Subset-lex: did we miss an order?
Jörg Arndt
TL;DR
This work generalizes subset-lex order to a broad class of combinatorial objects, including multisets, compositions, partitions, and restricted growth strings, enabling efficient generation in a consistent framework. It develops loopless or near-loopless algorithms for computing successors and predecessors, often using at most one extra variable, and extends these ideas to Gray codes (subset-lex Gray and SL-Gray) for binary and mixed-radix words. The paper also introduces run-length and restricted-growth representations, provides practical ranking and unranking methods (Appendix II), and demonstrates the versatility and performance of these approaches across numerous combinatorial families.

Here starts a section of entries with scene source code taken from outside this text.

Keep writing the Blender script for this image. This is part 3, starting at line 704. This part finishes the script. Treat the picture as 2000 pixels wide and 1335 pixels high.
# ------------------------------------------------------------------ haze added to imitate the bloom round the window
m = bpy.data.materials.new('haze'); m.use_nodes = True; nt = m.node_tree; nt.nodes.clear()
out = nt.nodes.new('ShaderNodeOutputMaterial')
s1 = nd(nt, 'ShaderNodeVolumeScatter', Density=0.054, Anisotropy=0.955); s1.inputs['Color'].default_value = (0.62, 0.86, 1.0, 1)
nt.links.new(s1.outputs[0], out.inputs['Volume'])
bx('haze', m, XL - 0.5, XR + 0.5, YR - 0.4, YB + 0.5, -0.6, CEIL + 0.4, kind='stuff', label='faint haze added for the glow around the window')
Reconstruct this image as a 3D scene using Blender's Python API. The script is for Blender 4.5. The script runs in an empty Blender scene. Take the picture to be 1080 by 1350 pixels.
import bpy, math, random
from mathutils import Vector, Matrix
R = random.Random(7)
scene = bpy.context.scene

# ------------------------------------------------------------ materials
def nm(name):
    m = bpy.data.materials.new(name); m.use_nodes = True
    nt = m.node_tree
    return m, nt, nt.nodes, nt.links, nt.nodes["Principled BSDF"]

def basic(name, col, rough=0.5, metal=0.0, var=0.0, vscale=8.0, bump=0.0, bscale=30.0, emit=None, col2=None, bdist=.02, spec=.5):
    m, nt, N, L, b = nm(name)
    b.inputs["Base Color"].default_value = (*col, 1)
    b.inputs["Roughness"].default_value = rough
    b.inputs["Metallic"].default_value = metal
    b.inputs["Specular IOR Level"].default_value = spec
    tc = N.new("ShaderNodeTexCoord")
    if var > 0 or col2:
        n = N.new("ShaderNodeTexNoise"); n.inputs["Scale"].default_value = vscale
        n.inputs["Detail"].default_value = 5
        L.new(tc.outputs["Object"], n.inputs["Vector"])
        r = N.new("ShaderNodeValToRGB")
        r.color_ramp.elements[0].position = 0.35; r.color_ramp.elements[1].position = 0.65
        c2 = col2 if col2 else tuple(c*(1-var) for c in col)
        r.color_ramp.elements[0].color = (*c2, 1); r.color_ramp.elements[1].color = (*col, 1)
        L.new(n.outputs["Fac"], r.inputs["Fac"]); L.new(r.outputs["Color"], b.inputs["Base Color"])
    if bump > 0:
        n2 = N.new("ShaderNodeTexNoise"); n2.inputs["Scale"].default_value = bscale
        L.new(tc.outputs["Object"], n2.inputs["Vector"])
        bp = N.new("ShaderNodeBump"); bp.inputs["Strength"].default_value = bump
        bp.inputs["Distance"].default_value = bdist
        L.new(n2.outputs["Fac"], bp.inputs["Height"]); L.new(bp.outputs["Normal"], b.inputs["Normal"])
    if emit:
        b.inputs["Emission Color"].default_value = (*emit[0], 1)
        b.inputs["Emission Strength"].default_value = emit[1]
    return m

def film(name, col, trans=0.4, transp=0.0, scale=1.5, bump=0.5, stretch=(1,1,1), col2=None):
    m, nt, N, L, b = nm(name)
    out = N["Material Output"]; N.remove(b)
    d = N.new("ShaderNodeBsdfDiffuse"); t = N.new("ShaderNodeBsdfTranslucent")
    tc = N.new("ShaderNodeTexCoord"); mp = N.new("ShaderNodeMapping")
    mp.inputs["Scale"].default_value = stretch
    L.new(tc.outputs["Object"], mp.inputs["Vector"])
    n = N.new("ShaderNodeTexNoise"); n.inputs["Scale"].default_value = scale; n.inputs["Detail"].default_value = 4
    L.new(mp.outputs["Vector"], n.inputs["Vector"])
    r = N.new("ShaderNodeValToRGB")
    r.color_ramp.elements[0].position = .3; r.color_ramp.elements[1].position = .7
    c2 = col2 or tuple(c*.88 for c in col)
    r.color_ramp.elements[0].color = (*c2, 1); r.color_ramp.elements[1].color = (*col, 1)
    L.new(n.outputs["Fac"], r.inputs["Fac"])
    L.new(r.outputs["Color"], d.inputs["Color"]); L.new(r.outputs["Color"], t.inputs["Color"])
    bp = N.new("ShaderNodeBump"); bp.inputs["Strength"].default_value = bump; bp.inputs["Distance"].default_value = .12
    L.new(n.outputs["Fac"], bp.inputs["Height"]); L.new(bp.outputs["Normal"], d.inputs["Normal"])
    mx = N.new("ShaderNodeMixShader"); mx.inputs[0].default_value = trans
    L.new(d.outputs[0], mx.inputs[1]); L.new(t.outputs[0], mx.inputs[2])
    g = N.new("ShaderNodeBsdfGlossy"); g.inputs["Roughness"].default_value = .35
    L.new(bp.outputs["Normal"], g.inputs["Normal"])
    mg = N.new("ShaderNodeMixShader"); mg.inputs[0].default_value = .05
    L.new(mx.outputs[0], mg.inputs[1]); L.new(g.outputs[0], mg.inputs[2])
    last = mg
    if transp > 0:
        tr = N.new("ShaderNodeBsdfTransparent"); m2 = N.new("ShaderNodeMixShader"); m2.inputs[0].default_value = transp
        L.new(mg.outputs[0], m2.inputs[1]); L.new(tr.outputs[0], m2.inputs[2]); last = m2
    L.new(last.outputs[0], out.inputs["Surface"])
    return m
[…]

Together, these results yield fast, scalable enumeration techniques with potential impact on combinatorial generation, coding, and testing workflows.
Abstract
We generalize a well-known algorithm for the generation of all subsets of a set in lexicographic order with respect to the sets as lists of elements (subset-lex order). We obtain algorithms for various combinatorial objects such as the subsets of a multiset, compositions and partitions represented as lists of parts, and for certain restricted growth strings. The algorithms are often loopless and require at most one extra variable for the computation of the next object. The performance of the algorithms is very competitive even when not loopless. A Gray code corresponding to the subset-lex order and a Gray code for compositions that was found during this work are described.